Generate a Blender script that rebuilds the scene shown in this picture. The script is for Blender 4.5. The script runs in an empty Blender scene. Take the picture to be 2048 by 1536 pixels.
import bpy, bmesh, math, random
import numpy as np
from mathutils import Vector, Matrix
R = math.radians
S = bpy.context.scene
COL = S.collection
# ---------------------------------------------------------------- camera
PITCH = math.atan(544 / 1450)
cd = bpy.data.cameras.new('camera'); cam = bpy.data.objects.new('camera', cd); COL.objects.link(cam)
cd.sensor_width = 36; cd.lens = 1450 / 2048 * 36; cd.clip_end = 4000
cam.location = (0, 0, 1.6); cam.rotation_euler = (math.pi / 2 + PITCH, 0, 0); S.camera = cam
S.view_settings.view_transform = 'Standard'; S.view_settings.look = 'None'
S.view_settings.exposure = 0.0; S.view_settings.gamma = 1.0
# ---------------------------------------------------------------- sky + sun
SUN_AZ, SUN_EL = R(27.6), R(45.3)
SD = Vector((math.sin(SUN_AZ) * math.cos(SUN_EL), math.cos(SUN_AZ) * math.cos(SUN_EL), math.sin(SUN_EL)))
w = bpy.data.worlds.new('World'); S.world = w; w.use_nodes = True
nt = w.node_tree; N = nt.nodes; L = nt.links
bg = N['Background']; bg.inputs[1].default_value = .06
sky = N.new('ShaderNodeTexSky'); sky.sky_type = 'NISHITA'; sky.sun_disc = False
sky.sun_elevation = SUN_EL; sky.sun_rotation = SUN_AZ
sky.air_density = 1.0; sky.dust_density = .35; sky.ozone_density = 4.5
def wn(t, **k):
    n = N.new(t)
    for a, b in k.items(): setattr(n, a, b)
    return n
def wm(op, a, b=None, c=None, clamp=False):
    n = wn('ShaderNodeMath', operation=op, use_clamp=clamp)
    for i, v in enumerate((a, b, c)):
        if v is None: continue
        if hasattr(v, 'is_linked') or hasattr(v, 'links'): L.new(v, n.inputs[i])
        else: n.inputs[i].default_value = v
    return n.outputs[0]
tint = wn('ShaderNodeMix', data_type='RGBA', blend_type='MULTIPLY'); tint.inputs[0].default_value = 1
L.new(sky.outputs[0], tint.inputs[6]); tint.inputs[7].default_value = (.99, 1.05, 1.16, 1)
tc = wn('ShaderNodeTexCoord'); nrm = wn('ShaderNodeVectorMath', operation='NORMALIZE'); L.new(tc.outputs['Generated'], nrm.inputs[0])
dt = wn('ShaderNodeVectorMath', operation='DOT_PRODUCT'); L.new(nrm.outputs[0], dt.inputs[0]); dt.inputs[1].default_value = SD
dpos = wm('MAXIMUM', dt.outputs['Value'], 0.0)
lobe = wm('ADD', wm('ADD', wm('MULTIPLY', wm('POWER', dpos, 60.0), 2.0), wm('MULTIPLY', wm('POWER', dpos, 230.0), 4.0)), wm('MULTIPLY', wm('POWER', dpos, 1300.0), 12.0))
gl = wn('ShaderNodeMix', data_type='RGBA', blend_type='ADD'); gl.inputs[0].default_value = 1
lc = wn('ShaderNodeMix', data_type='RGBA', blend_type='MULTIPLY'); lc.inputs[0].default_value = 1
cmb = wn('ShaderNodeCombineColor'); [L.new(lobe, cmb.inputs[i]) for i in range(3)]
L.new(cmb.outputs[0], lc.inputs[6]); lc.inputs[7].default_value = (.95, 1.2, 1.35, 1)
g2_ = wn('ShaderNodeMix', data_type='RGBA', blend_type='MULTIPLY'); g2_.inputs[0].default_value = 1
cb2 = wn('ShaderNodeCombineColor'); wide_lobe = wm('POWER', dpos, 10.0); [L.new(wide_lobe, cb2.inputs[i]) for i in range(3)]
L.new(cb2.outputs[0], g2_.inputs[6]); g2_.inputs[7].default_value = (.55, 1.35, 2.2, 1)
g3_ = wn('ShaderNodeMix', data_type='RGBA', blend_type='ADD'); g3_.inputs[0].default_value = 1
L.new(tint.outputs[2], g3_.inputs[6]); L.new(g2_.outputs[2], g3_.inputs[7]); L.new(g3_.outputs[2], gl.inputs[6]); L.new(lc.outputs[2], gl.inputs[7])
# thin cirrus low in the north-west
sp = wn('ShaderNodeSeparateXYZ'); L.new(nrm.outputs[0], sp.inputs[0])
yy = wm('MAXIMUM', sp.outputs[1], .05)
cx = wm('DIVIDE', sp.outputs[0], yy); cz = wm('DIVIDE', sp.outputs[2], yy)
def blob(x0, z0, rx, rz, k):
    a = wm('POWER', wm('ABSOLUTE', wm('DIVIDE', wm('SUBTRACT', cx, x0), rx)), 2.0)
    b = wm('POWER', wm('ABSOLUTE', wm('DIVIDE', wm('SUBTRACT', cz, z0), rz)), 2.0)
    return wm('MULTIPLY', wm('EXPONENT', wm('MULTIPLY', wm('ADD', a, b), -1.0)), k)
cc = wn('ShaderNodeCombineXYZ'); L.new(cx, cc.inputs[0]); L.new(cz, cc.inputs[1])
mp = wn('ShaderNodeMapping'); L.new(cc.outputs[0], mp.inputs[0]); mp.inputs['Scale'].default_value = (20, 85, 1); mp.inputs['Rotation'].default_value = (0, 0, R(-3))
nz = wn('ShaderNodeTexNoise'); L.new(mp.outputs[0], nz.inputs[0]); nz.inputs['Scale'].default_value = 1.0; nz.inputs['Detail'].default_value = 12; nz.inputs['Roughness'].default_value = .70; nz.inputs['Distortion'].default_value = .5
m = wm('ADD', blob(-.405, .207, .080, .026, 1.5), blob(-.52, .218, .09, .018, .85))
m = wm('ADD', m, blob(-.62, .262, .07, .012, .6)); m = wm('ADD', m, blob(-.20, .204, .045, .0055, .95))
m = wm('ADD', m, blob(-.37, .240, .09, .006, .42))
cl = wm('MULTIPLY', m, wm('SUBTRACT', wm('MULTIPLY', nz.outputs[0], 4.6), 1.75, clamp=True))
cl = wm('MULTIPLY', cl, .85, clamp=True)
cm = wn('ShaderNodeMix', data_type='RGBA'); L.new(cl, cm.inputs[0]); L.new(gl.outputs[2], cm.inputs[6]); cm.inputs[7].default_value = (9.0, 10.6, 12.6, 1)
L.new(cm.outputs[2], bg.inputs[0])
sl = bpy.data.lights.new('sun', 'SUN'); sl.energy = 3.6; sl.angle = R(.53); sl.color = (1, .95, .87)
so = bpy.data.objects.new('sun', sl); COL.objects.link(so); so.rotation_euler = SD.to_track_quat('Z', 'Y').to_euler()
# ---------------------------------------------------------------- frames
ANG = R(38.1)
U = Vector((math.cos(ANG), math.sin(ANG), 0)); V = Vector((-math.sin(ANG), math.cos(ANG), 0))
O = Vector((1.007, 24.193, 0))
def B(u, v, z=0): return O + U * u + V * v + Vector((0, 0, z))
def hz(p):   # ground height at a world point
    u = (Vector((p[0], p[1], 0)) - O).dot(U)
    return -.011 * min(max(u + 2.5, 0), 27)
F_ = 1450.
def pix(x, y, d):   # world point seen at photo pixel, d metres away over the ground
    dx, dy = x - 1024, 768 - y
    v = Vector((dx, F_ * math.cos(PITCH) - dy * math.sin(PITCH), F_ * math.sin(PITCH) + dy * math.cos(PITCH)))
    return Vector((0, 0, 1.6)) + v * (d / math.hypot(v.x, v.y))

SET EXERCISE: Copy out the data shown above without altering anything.

TASK RESULT:
Generate a Blender script that rebuilds the scene shown in this picture. The script is for Blender 4.5. The script runs in an empty Blender scene. Take the picture to be 2048 by 1536 pixels.
import bpy, bmesh, math, random
import numpy as np
from mathutils import Vector, Matrix
R = math.radians
S = bpy.context.scene
COL = S.collection
# ---------------------------------------------------------------- camera
PITCH = math.atan(544 / 1450)
cd = bpy.data.cameras.new('camera'); cam = bpy.data.objects.new('camera', cd); COL.objects.link(cam)
cd.sensor_width = 36; cd.lens = 1450 / 2048 * 36; cd.clip_end = 4000
cam.location = (0, 0, 1.6); cam.rotation_euler = (math.pi / 2 + PITCH, 0, 0); S.camera = cam
S.view_settings.view_transform = 'Standard'; S.view_settings.look = 'None'
S.view_settings.exposure = 0.0; S.view_settings.gamma = 1.0
# ---------------------------------------------------------------- sky + sun
SUN_AZ, SUN_EL = R(27.6), R(45.3)
SD = Vector((math.sin(SUN_AZ) * math.cos(SUN_EL), math.cos(SUN_AZ) * math.cos(SUN_EL), math.sin(SUN_EL)))
w = bpy.data.worlds.new('World'); S.world = w; w.use_nodes = True
nt = w.node_tree; N = nt.nodes; L = nt.links
bg = N['Background']; bg.inputs[1].default_value = .06
sky = N.new('ShaderNodeTexSky'); sky.sky_type = 'NISHITA'; sky.sun_disc = False
sky.sun_elevation = SUN_EL; sky.sun_rotation = SUN_AZ
sky.air_density = 1.0; sky.dust_density = .35; sky.ozone_density = 4.5
def wn(t, **k):
    n = N.new(t)
    for a, b in k.items(): setattr(n, a, b)
    return n
def wm(op, a, b=None, c=None, clamp=False):
    n = wn('ShaderNodeMath', operation=op, use_clamp=clamp)
    for i, v in enumerate((a, b, c)):
        if v is None: continue
        if hasattr(v, 'is_linked') or hasattr(v, 'links'): L.new(v, n.inputs[i])
        else: n.inputs[i].default_value = v
    return n.outputs[0]
tint = wn('ShaderNodeMix', data_type='RGBA', blend_type='MULTIPLY'); tint.inputs[0].default_value = 1
L.new(sky.outputs[0], tint.inputs[6]); tint.inputs[7].default_value = (.99, 1.05, 1.16, 1)
tc = wn('ShaderNodeTexCoord'); nrm = wn('ShaderNodeVectorMath', operation='NORMALIZE'); L.new(tc.outputs['Generated'], nrm.inputs[0])
dt = wn('ShaderNodeVectorMath', operation='DOT_PRODUCT'); L.new(nrm.outputs[0], dt.inputs[0]); dt.inputs[1].default_value = SD
dpos = wm('MAXIMUM', dt.outputs['Value'], 0.0)
lobe = wm('ADD', wm('ADD', wm('MULTIPLY', wm('POWER', dpos, 60.0), 2.0), wm('MULTIPLY', wm('POWER', dpos, 230.0), 4.0)), wm('MULTIPLY', wm('POWER', dpos, 1300.0), 12.0))
gl = wn('ShaderNodeMix', data_type='RGBA', blend_type='ADD'); gl.inputs[0].default_value = 1
lc = wn('ShaderNodeMix', data_type='RGBA', blend_type='MULTIPLY'); lc.inputs[0].default_value = 1
cmb = wn('ShaderNodeCombineColor'); [L.new(lobe, cmb.inputs[i]) for i in range(3)]
L.new(cmb.outputs[0], lc.inputs[6]); lc.inputs[7].default_value = (.95, 1.2, 1.35, 1)
g2_ = wn('ShaderNodeMix', data_type='RGBA', blend_type='MULTIPLY'); g2_.inputs[0].default_value = 1
cb2 = wn('ShaderNodeCombineColor'); wide_lobe = wm('POWER', dpos, 10.0); [L.new(wide_lobe, cb2.inputs[i]) for i in range(3)]
L.new(cb2.outputs[0], g2_.inputs[6]); g2_.inputs[7].default_value = (.55, 1.35, 2.2, 1)
g3_ = wn('ShaderNodeMix', data_type='RGBA', blend_type='ADD'); g3_.inputs[0].default_value = 1
L.new(tint.outputs[2], g3_.inputs[6]); L.new(g2_.outputs[2], g3_.inputs[7]); L.new(g3_.outputs[2], gl.inputs[6]); L.new(lc.outputs[2], gl.inputs[7])
# thin cirrus low in the north-west
sp = wn('ShaderNodeSeparateXYZ'); L.new(nrm.outputs[0], sp.inputs[0])
yy = wm('MAXIMUM', sp.outputs[1], .05)
cx = wm('DIVIDE', sp.outputs[0], yy); cz = wm('DIVIDE', sp.outputs[2], yy)
def blob(x0, z0, rx, rz, k):
    a = wm('POWER', wm('ABSOLUTE', wm('DIVIDE', wm('SUBTRACT', cx, x0), rx)), 2.0)
    b = wm('POWER', wm('ABSOLUTE', wm('DIVIDE', wm('SUBTRACT', cz, z0), rz)), 2.0)
    return wm('MULTIPLY', wm('EXPONENT', wm('MULTIPLY', wm('ADD', a, b), -1.0)), k)
cc = wn('ShaderNodeCombineXYZ'); L.new(cx, cc.inputs[0]); L.new(cz, cc.inputs[1])
mp = wn('ShaderNodeMapping'); L.new(cc.outputs[0], mp.inputs[0]); mp.inputs['Scale'].default_value = (20, 85, 1); mp.inputs['Rotation'].default_value = (0, 0, R(-3))
nz = wn('ShaderNodeTexNoise'); L.new(mp.outputs[0], nz.inputs[0]); nz.inputs['Scale'].default_value = 1.0; nz.inputs['Detail'].default_value = 12; nz.inputs['Roughness'].default_value = .70; nz.inputs['Distortion'].default_value = .5
m = wm('ADD', blob(-.405, .207, .080, .026, 1.5), blob(-.52, .218, .09, .018, .85))
m = wm('ADD', m, blob(-.62, .262, .07, .012, .6)); m = wm('ADD', m, blob(-.20, .204, .045, .0055, .95))
m = wm('ADD', m, blob(-.37, .240, .09, .006, .42))
cl = wm('MULTIPLY', m, wm('SUBTRACT', wm('MULTIPLY', nz.outputs[0], 4.6), 1.75, clamp=True))
cl = wm('MULTIPLY', cl, .85, clamp=True)
cm = wn('ShaderNodeMix', data_type='RGBA'); L.new(cl, cm.inputs[0]); L.new(gl.outputs[2], cm.inputs[6]); cm.inputs[7].default_value = (9.0, 10.6, 12.6, 1)
L.new(cm.outputs[2], bg.inputs[0])
sl = bpy.data.lights.new('sun', 'SUN'); sl.energy = 3.6; sl.angle = R(.53); sl.color = (1, .95, .87)
so = bpy.data.objects.new('sun', sl); COL.objects.link(so); so.rotation_euler = SD.to_track_quat('Z', 'Y').to_euler()
# ---------------------------------------------------------------- frames
ANG = R(38.1)
U = Vector((math.cos(ANG), math.sin(ANG), 0)); V = Vector((-math.sin(ANG), math.cos(ANG), 0))
O = Vector((1.007, 24.193, 0))
def B(u, v, z=0): return O + U * u + V * v + Vector((0, 0, z))
def hz(p):   # ground height at a world point
    u = (Vector((p[0], p[1], 0)) - O).dot(U)
    return -.011 * min(max(u + 2.5, 0), 27)
F_ = 1450.
def pix(x, y, d):   # world point seen at photo pixel, d metres away over the ground
    dx, dy = x - 1024, 768 - y
    v = Vector((dx, F_ * math.cos(PITCH) - dy * math.sin(PITCH), F_ * math.sin(PITCH) + dy * math.cos(PITCH)))
    return Vector((0, 0, 1.6)) + v * (d / math.hypot(v.x, v.y))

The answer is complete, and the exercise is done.